As part of a Partnership 2000 project designed to promote inter-denominational dialogue, we held a public festival the week before Shavuot. We had gotten frustrated with trying to attract people to informal discussion groups; while we had had some very lively and successful evening over the past few years, somehow the spark had gotten lost, the numbers dwindled, and there was a feeling of marching in place. We felt that perhaps we needed to go public, to create a splash, bringing a large number of people from different backgrounds together to study Torah in a safe, neutral environment.
We invested significant resources in advertising, with an eye-catching flyer distributed to every home in the area, large ads in local papers, articles in the press, and direct mail letters to the few hundred people who had ever attended any related program in the past. We decided to try to get past the why didnt you let anyone know syndrome, which we have heard ad nauseam. I thought we had succeeded, but sure enough, the week after the program when I mentioned its success to several friends, they had no idea what I was talking about.
The program:
Thursday afternoon: a childrens play, a musical trip to the Temple in Jerusalem; a lovely performance, esthetic, clever, light. Immensely enjoyed by those who attended - who were, alas, few in number, only about 20 kids plus some parents.
Thursday evening: the piece de resistance, a lecture by Meir Shalev on the Book of Ruth. Meir Shalev, a novelist, childrens writer, and satirical columnist, is one of the most popular writers in Israel. A hard-core secularist, he loves the Bible, and has developed a sort of literary-humanistic way of teaching it. He gave out copies and basically conducted a class on the book. The hall was standing room only (for us, about 180 people); we even had to operate a shuttle van to a remote parking lot, as the traffic overwhelmed little Shorashim. About 10% of the crowd was religious, judging by their headgear. His lecture was a bit canned, and he rushed out without taking questions, but the crowd loved it. What to me seemed like a perfectly natural and not very surprising way to read Ruth was, to Israelis who had studied it in high school, a revelation.

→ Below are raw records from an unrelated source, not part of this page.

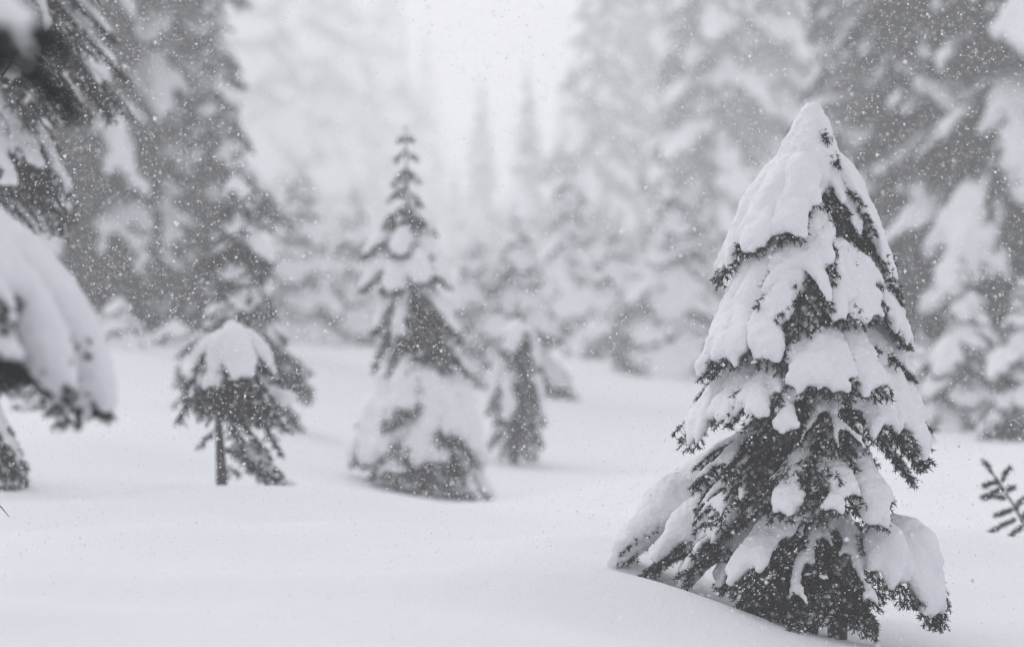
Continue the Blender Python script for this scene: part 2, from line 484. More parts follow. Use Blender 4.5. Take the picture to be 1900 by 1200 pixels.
# ------------------------------------------------------------------ the snow-laden young spruce in focus
def hero():
    S = Survey(1555, 1178, 11.7)
    t = empty('young_spruce', S.base)
    tag(t, 'sharp young spruce under heavy snow, dark needle tips showing below white domes', 'tree')
    rg = np.random.default_rng(21)
    def ax(py):
        f = (py - 185) / (1178 - 185)
        return 1505 + 50 * f
    pys = np.linspace(1215, 225, 16)
    pts = [S(ax(p) + (3 * math.sin(p * .03)), p) for p in pys]
    pts[0][2] = -0.05
    mesh_obj('trunk', tube_mesh('trunk', pts, np.linspace(.05, .008, 16), 10, M_BARK, .06), t)
    fk = [S(1560, 1060), S(1525, 1090, -.05), S(1508, 1130, -.08), S(1503, 1200, -.08)][::-1]
    mesh_obj('trunk', tube_mesh('trunk', fk, [.036, .034, .034, .03], 9, M_BARK, .06), t)
    # snow cap round the leader
    cap = []
    for py, w, dx in [(207, 20, 0), (222, 27, -1), (240, 34, -3), (260, 40, -5), (282, 48, -8), (305, 55, -12), (328, 58, -20), (350, 56, -28), (372, 52, -34)]:
        for a in range(6 if py > 230 else 1):
            an = a * math.pi / 3 + py
            r = w / S.sc
            off = r * (.38 if py > 230 else 0)
            p = S(ax(py) + dx, py) + np.array([math.cos(an) * off, math.sin(an) * off * 1.1, 0])
            cap.append(np.append(p, r * (.78 if py > 230 else 1)))
    ldr = []
    cap_o = mesh_obj('snow_cap', snow_mesh('snow_cap', cap, .012, M_SNOW_TREE, 8, .006, 22), t)
    # (root py, tip px, tip py, depth offset, width px, snow radius px, options)
    B = [
        # crown
        (285, 1330, 532, -.06, 62, 27, {}), (300, 1392, 475, -.26, 50, 30, {}), (300, 1455, 450, -.34, 45, 30, dict(s1=.85)),
        (270, 1664, 545, -.05, 62, 21, {}), (310, 1590, 525, -.26, 55, 0, {}), (330, 1535, 445, -.28, 45, 0, {}), (240, 1548, 305, -.12, 18, 10, dict(s1=.7)), (222, 1532, 258, -.1, 9, 0, {}), (265, 1478, 310, -.2, 9, 0, {}),
        (290, 1610, 470, -.12, 45, 17, dict(s1=.8)),
        (290, 1390, 500, .28, 60, 26, {}), (290, 1630, 510, .25, 60, 24, {}), (300, 1510, 500, .38, 60, 26, {}),
        # second tier
        (395, 1478, 632, -.50, 72, 30, dict(s1=.62, up=.12)), (400, 1308, 700, -.20, 80, 31, {}), (430, 1345, 690, -.34, 70, 36, {}), (430, 1420, 690, -.50, 60, 30, dict(up=.08)),
        (415, 1590, 610, -.42, 70, 22, dict(gap=.3)), (430, 1686, 650, -.10, 62, 27, {}), (420, 1560, 600, -.46, 50, 22, {}), (430, 1650, 580, .16, 70, 24, {}),
        (430, 1330, 640, .25, 70, 30, {}), (430, 1520, 640, .5, 90, 34, {}), (440, 1430, 640, .45, 90, 34, {}), (440, 1620, 640, .42, 90, 34, {}),
        # third tier
        (560, 1500, 730, -.60, 58, 30, dict(up=.08)), (560, 1550, 745, -.62, 48, 26, dict(up=.08)), (575, 1612, 740, -.52, 55, 28, {}), (590, 1694, 705, -.04, 62, 26, {}),
        (600, 1255, 836, -.12, 72, 27, {}), (600, 1320, 800, -.34, 66, 27, {}), (590, 1385, 790, -.52, 70, 24, dict(gap=.2)), (600, 1440, 820, -.62, 66, 20, dict(gap=.3)),
        (600, 1722, 862, -.20, 82, 36, dict(s1=.85)), (610, 1650, 830, -.42, 70, 30, dict(s1=.8)), (640, 1560, 850, -.58, 70, 14, dict(gap=.5)),
        (600, 1300, 760, .3, 80, 28, {}), (600, 1430, 790, .52, 90, 30, {}), (600, 1560, 800, .6, 90, 30, {}), (600, 1650, 780, .4, 70, 30, {}),
        # fourth tier, mostly dark
        (730, 1290, 905, -.15, 85, 14, dict(gap=.5)), (740, 1310, 985, -.40, 85, 16, dict(gap=.4)), (740, 1400, 950, -.58, 95, 0, {}), (740, 1470, 920, -.60, 90, 0, {}),
        (725, 1698, 905, -.08, 46, 12, dict(s1=.75, gap=.4)), (715, 1712, 868, -.2, 40, 0),
        (800, 1455, 965, -.66, 60, 25, dict(up=.08)), (795, 1545, 960, -.70, 56, 25, dict(up=.08, gap=.25)), (800, 1630, 980, -.58, 50, 26, dict(up=.08)),
        (760, 1360, 930, .4, 90, 20, {}), (760, 1500, 950, .6, 90, 20, {}), 
        # skirt
        (985, 1738, 1172, -.32, 64, 42, dict(s1=.84, up=.17, out=.8, zf=.10, s0=.42, n_lat=12)), (940, 1748, 1172, -.30, 50, 0, dict(up=.15, out=.8, zf=.15)), (970, 1682, 1130, -.46, 52, 34, dict(s1=.82, up=.12, out=.75, zf=.15, s0=.45, gap=.2)), (930, 1612, 1130, -.56, 56, 14, dict(gap=.5)),
        (960, 1165, 1050, .50, 62, 50, dict(up=.16, out=.75, zf=.12, s0=.5, s1=.84, gap=.2)), (970, 1215, 1062, .22, 60, 42, dict(up=.10, out=.7, zf=.15, s0=.5, s1=.84, gap=.35)), (900, 1225, 985, .50, 56, 46, dict(up=.14, out=.6, zf=.2, s0=.45)), (840, 1268, 920, .45, 50, 36, dict(up=.1, s0=.4)),
        (965, 1275, 1085, .10, 60, 40, dict(up=.08, out=.65, zf=.2, gap=.3, s0=.45)), (900, 1330, 1094, -.05, 70, 30, dict(gap=.4, up=.08, s0=.5)), (880, 1285, 1030, -.12, 60, 18, dict(gap=.4)), (960, 1345, 1098, .25, 60, 34, dict(up=.1)),
        (960, 1200, 1060, .35, 60, 0), (950, 1250, 1075, .0, 60, 0),
        (960, 1375, 1118, -.58, 50, 28, dict(up=.18, s1=.8, out=.7, zf=.15)), (960, 1455, 1130, -.60, 66, 16, dict(up=.1, gap=.5)), (1000, 1385, 1158, -.5, 70, 0), (1010, 1440, 1165, -.6, 70, 0),
        (860, 1420, 1050, -.35, 70, 15, dict(gap=.5)), (880, 1380, 1040, .5, 60, 26),
        (960, 1580, 1090, -.40, 40, 12), (1040, 1600, 1165, -.4, 34, 0), (1000, 1525, 1150, -.45, 44, 0), (1010, 1572, 1145, -.42, 40, 0), (1030, 1490, 1168, -.5, 44, 6), (1090, 1620, 1180, -.2, 30, 0), (1050, 1400, 1172, -.3, 60, 0),
    ]
    for row in B:
        ry, tx, ty, dy, w, sr = row[:6]; kw = row[6] if len(row) > 6 else {}
        root = S(ax(ry), ry); tip = S(tx, ty, dy)
        o = dict(stem=.005, n_lat=10, sub=.055, sub_step=.042, gap=.12, cut=(.5, .96)); o.update(kw)
        build_bough(t, root, tip, w / S.sc, sr / S.sc, rg, **o)
    return t
hero()

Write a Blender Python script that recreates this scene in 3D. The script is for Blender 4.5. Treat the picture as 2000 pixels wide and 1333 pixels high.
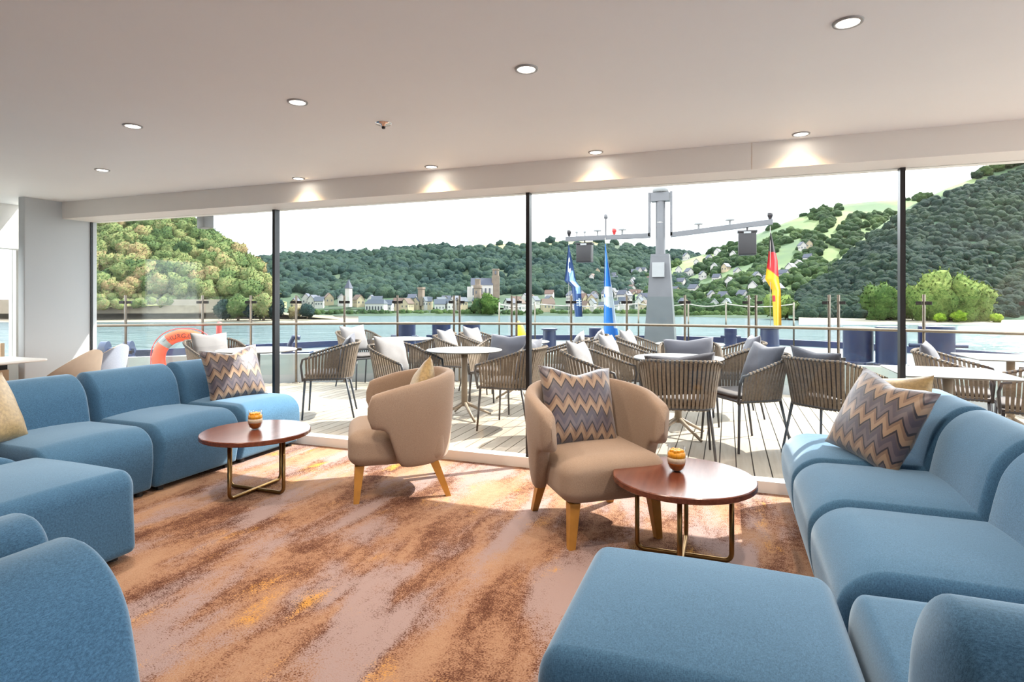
import bpy, bmesh, math, random
import numpy as np
from mathutils import Vector, Matrix, noise

for o in list(bpy.data.objects):
    bpy.data.objects.remove(o)
S = bpy.context.scene
C = S.collection
R = math.radians
random.seed(7)
rng = np.random.default_rng(7)

# ------------------------------------------------------------------ camera, sky, sun, exposure
YAW = R(20.3); F = 1136.0; HOR = 584.0; EYE = 1.25
cam_d = bpy.data.cameras.new('camera')
cam_d.sensor_width = 36; cam_d.lens = 36 * F / 2000
cam_d.shift_y = -(666.5 - HOR) / 2000
cam_d.clip_start = 0.05; cam_d.clip_end = 4000
cam = bpy.data.objects.new('camera', cam_d); C.objects.link(cam)
cam.location = (0, 0, EYE); cam.rotation_euler = (R(90), 0, YAW)
S.camera = cam
FW = Vector((-math.sin(YAW), math.cos(YAW), 0)); RT = Vector((math.cos(YAW), math.sin(YAW), 0))
def at(px, py, t):
    """world point seen at a photograph pixel at depth t metres"""
    px, py, t = float(px), float(py), float(t)
    return Vector((0, 0, EYE)) + t * (FW + (px - 1000) / F * RT + Vector((0, 0, (HOR - py) / F)))
def proj(p):
    d = p.dot(FW); return 1000 + F * p.dot(RT) / d, HOR - F * (p.z - EYE) / d

world = bpy.data.worlds.new('sky'); S.world = world; world.use_nodes = True
wn = world.node_tree; wn.nodes.clear()
def wnode(t, **k):
    n = wn.nodes.new(t)
    for a, b in k.items(): setattr(n, a, b)
    return n
wo = wnode('ShaderNodeOutputWorld'); bg = wnode('ShaderNodeBackground'); tc = wnode('ShaderNodeTexCoord')
mp = wnode('ShaderNodeMapping'); mp.inputs['Scale'].default_value = (1, 1, 2.6)
ns = wnode('ShaderNodeTexNoise'); ns.inputs['Scale'].default_value = 2.3; ns.inputs['Detail'].default_value = 7; ns.inputs['Roughness'].default_value = .55
rp = wnode('ShaderNodeValToRGB')
rp.color_ramp.elements[0].position = .41; rp.color_ramp.elements[0].color = (.26, .30, .34, 1)
rp.color_ramp.elements[1].position = .54; rp.color_ramp.elements[1].color = (.95, .98, 1.0, 1)
wn.links.new(tc.outputs['Generated'], mp.inputs[0]); wn.links.new(mp.outputs[0], ns.inputs[0])
wn.links.new(ns.outputs['Fac'], rp.inputs[0]); wn.links.new(rp.outputs[0], bg.inputs[0]); wn.links.new(bg.outputs[0], wo.inputs[0])
bg.inputs[1].default_value = 1.7

SUN_EL = R(46); SUN_DIR = Vector((.74 * math.cos(SUN_EL), .67 * math.cos(SUN_EL), math.sin(SUN_EL)))
sd = bpy.data.lights.new('sun', 'SUN'); sd.energy = 3.4; sd.angle = R(.6); sd.color = (1, .95, .86)
so = bpy.data.objects.new('sun', sd); C.objects.link(so)
so.rotation_euler = SUN_DIR.to_track_quat('Z', 'Y').to_euler()

S.view_settings.view_transform = 'Standard'; S.view_settings.look = 'None'
S.view_settings.gamma = 1; S.view_settings.use_curve_mapping = False
S.view_settings.exposure = 2.18

# ------------------------------------------------------------------ materials
MATS = {}
def srgb(r, g, b):
    f = lambda c: ((c / 255 + .055) / 1.055) ** 2.4 if c > 10 else c / 255 / 12.92
    return (f(r), f(g), f(b), 1)
class NT:
    def __init__(s, name):
        s.m = bpy.data.materials.new(name); s.m.use_nodes = True; s.t = s.m.node_tree
        s.b = s.t.nodes['Principled BSDF']; s.o = s.t.nodes['Material Output']; MATS[name] = s.m
    def n(s, t, **k):
        x = s.t.nodes.new(t)
        for a, b in k.items():
            if a in x.inputs.keys() if isinstance(a, str) else False: x.inputs[a].default_value = b
            else: setattr(x, a, b)
        return x
    def l(s, a, b): s.t.links.new(a, b)
    def coord(s, kind='Object', scale=(1, 1, 1), rot=(0, 0, 0)):
        c = s.n('ShaderNodeTexCoord'); m = s.n('ShaderNodeMapping')
        m.inputs['Scale'].default_value = scale; m.inputs['Rotation'].default_value = rot
        s.l(c.outputs[kind], m.inputs[0]); return m.outputs[0]
    def noise(s, vec, scale, detail=3, rough=.5, dist=0):
        x = s.n('ShaderNodeTexNoise'); x.inputs['Scale'].default_value = scale; x.inputs['Detail'].default_value = detail
        x.inputs['Roughness'].default_value = rough; x.inputs['Distortion'].default_value = dist
        if vec: s.l(vec, x.inputs['Vector'])
        return x.outputs['Fac']
    def ramp(s, fac, stops, interp='LINEAR'):
        x = s.n('ShaderNodeValToRGB'); cr = x.color_ramp; cr.interpolation = interp
        while len(cr.elements) < len(stops): cr.elements.new(.5)
        for e, (p, c) in zip(cr.elements, stops): e.position = p; e.color = c
        s.l(fac, x.inputs[0]); return x.outputs[0]
    def math(s, op, a, b=None, c=None):
        x = s.n('ShaderNodeMath', operation=op)
        for i, v in enumerate((a, b, c)):
            if v is None: continue
            if isinstance(v, (int, float)): x.inputs[i].default_value = v
            else: s.l(v, x.inputs[i])
        return x.outputs[0]
    def bump(s, h, strength, dist=.01):
        x = s.n('ShaderNodeBump'); x.inputs['Strength'].default_value = strength; x.inputs['Distance'].default_value = dist
        s.l(h, x.inputs['Height']); s.l(x.outputs[0], s.b.inputs['Normal'])
def plain(name, col, rough=.5, metal=0, var=.12, scale=20, bump=0, bscale=200, sheen=0, spec=.5, kind='Object'):
    t = NT(name); v = t.coord(kind)
    f = t.noise(v, scale, 4)
    k0 = tuple(c * (1 - var) for c in col[:3]) + (1,); k1 = tuple(min(1, c * (1 + var)) for c in col[:3]) + (1,)
    t.l(t.ramp(f, [(.3, k0), (.7, k1)]), t.b.inputs['Base Color'])
    t.b.inputs['Roughness'].default_value = rough; t.b.inputs['Metallic'].default_value = metal
    t.b.inputs['Specular IOR Level'].default_value = spec
    if sheen: t.b.inputs['Sheen Weight'].default_value = sheen; t.b.inputs['Sheen Roughness'].default_value = .4
    if bump: t.bump(t.noise(v, bscale, 2), bump, .003)
    return t.m
def fabric(name, c0, c1, scale=420, sheen=.3):
    t = NT(name); v = t.coord(scale=(1, 1, 1)); v2 = t.coord(scale=(1, .18, .18)); v3 = t.coord(scale=(.2, 1, 1))
    a = t.noise(v2, scale, 2); b = t.noise(v3, scale, 2); c = t.noise(v, 9, 3)
    f = t.math('ADD', t.math('MULTIPLY', a, .5), t.math('MULTIPLY', b, .5))
    f = t.math('ADD', f, t.math('MULTIPLY', t.math('SUBTRACT', c, .5), .06))
    t.l(t.ramp(f, [(.36, c0), (.64, c1)]), t.b.inputs['Base Color'])
    t.b.inputs['Roughness'].default_value = .9; t.b.inputs['Specular IOR Level'].default_value = .15
    t.b.inputs['Sheen Weight'].default_value = sheen; t.b.inputs['Sheen Roughness'].default_value = .42; t.b.inputs['Sheen Tint'].default_value = (.72, .88, 1, 1) if name[:4] == 'blue' else (1, 1, 1, 1)
    t.bump(f, .12, .001); return t.m
def glassy(name, tint=(1, 1, 1, 1), ior=1.45, gain=1.0):
    t = NT(name); t.t.nodes.remove(t.b)
    tr = t.n('ShaderNodeBsdfTransparent'); tr.inputs[0].default_value = tint
    gl = t.n('ShaderNodeBsdfGlossy'); gl.inputs['Roughness'].default_value = 0.0
    lw = t.n('ShaderNodeLayerWeight'); lw.inputs[0].default_value = .5
    f0 = ((ior - 1) / (ior + 1)) ** 2
    fr = t.math('ADD', t.math('MULTIPLY', t.math('POWER', lw.outputs['Facing'], 5.0), 1 - f0), f0)
    mx = t.n('ShaderNodeMixShader'); t.l(t.math('MULTIPLY', fr, gain), mx.inputs[0])
    t.l(tr.outputs[0], mx.inputs[1]); t.l(gl.outputs[0], mx.inputs[2]); t.l(mx.outputs[0], t.o.inputs[0]); return t.m
def emit(name, col, st):
    t = NT(name); t.b.inputs['Emission Color'].default_value = col; t.b.inputs['Emission Strength'].default_value = st
    t.b.inputs['Base Color'].default_value = col
    return t.m

plain('ceiling_paint', (.91, .94, .95, 1), .6, var=.01, scale=2)
plain('wall_paint', (.76, .73, .68, 1), .55, var=.015, scale=3)
plain('beam_paint', (.84, .82, .78, 1), .55, var=.01, scale=3)
plain('walnut_panel', (.30, .22, .16, 1), .5, var=.15, scale=5)
plain('deck_white', (.62, .61, .59, 1), .6, var=.04, scale=3)
plain('white_sill', (.78, .75, .70, 1), .4, var=.03, scale=6)
plain('black_profile', (.008, .008, .01, 1), .35, var=.2)
glassy('window_glass', (.985, .995, .992, 1), 1.42, 1.0)
glassy('rail_glass', (.93, .975, .965, 1), 1.4, .8)
fabric('blue_fabric', srgb(44, 76, 100), srgb(74, 111, 141), 800, .5)
fabric('beige_fabric', srgb(138, 117, 100), srgb(158, 138, 121), 800, .15)
plain('gold_wood', srgb(176, 124, 52), .45, var=.15, scale=14)
plain('black_foot', (.01, .01, .01, 1), .5)
plain('brass', srgb(140, 110, 68), .32, 1, var=.06)
plain('gold_fabric', srgb(150, 126, 82), .45, var=.25, scale=60, bump=.4, bscale=300, sheen=.3)
plain('grey_cushion', srgb(68, 68, 76), .9, var=.1, scale=90, bump=.3, sheen=.2)
plain('pale_cushion', srgb(110, 107, 107), .9, var=.06, scale=90, bump=.3, sheen=.2)
plain('chair_frame', srgb(48, 48, 52), .45, var=.08)
plain('rope_strap', srgb(103, 89, 74), .8, var=.22, scale=60, bump=.4, bscale=400)
plain('seat_pad', srgb(80, 74, 72), .85, var=.1)
plain('table_leg', srgb(131, 116, 98), .5, var=.08)
plain('table_stone', srgb(83, 81, 77), .4, var=.05, scale=60)
plain('steel', srgb(119, 109, 98), .25, 1, var=.05)
plain('clamp_steel', srgb(60, 58, 58), .35, 1, var=.05)
plain('navy_paint', srgb(21, 33, 68), .35, var=.1, scale=5)
plain('white_paint', srgb(166, 166, 166), .4, var=.03, scale=4)
plain('foredeck_paint', srgb(75, 80, 85), .5, var=.05, scale=3)
plain('mast_paint', srgb(89, 90, 94), .4, .1, var=.08, scale=5)
plain('black_box', srgb(26, 24, 28), .5, var=.1)
plain('lamp_white', srgb(138, 140, 141), .5, var=.03)
plain('orange_foam', srgb(210, 73, 34), .45, var=.06)
plain('grey_band', srgb(119, 127, 127), .35, var=.08)
plain('black_print', (.02, .02, .025, 1), .6)
plain('red_paint', srgb(183, 52, 52), .4)
plain('yellow_paint', srgb(205, 183, 24), .4)
plain('oak', srgb(206, 176, 142), .45, var=.1, scale=9)
plain('shell_plastic', srgb(206, 180, 155), .45, var=.04)
plain('shell_grey', srgb(132, 138, 152), .8, var=.08, scale=120)
plain('chrome', (.8, .8, .8, 1), .15, 1, var=.02)
emit('lamp_lens', (1, .93, .82, 1), 6)
glassy('drink_glass', (.97, .98, .98, 1), 1.45, 1)
plain('caramel', srgb(150, 78, 18), .35, var=.3, scale=120)
plain('cream', srgb(226, 204, 178), .5, var=.12, scale=160)
plain('mango', srgb(240, 160, 14), .3, var=.2, scale=150)
plain('rope', srgb(170, 165, 156), .9)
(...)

Friday morning: a lecture on feminist readings of the Bible, by Amnon Shapira, an orthodox kibbutznik and veteran professor at Bar Ilan University. He rambled a bit, and upset some of the feminists in the crowd, but made an interesting presentation. There were 60 participants, who stayed for a festive brunch and then broke up into three workshops: a class on the nature of the Oral Law, by a [secular woman] professor of Talmud at Haifa University; a midrash through movement workshop conducted by a young woman from an orthodox kibbutz; and a hands-on workshop on the traditional Jewish art of paper cutting.
Throughout the entire program, we got a constant stream of compliments and thank-yous, and when is the next one? and what is this place? and what else do you do here? etc. There was a festive, relaxed, atmosphere, people of a range of different backgrounds and ages and communities enjoying learning together. The experience reminded me of an important aspect of Israeli life that it is easy to forget in the religious wars here: as alienated as many secular Israelis have become from Jewish religion and tradition, there is a substratum of Israeli culture, shared by almost every Jew here, that is rooted in our classic texts. This entire festival was, after all, not based on current issues or on the intellectual or spiritual fad of the moment. It was based on the Bible -- yet it drew the largest crowd we have ever attracted. An anti-religious novelist and an orthodox scholar, whatever the chasm between their world-views, have that substratum in common, as did the entire audience regardless of their backgrounds or their degrees of Jewish observance. And if you say, Of course there was a crowd, you featured a very popular author, I will answer Thats just the point -- where else would it be considered perfectly natural to go out for an evening to hear such a popular author... teach a Bible class?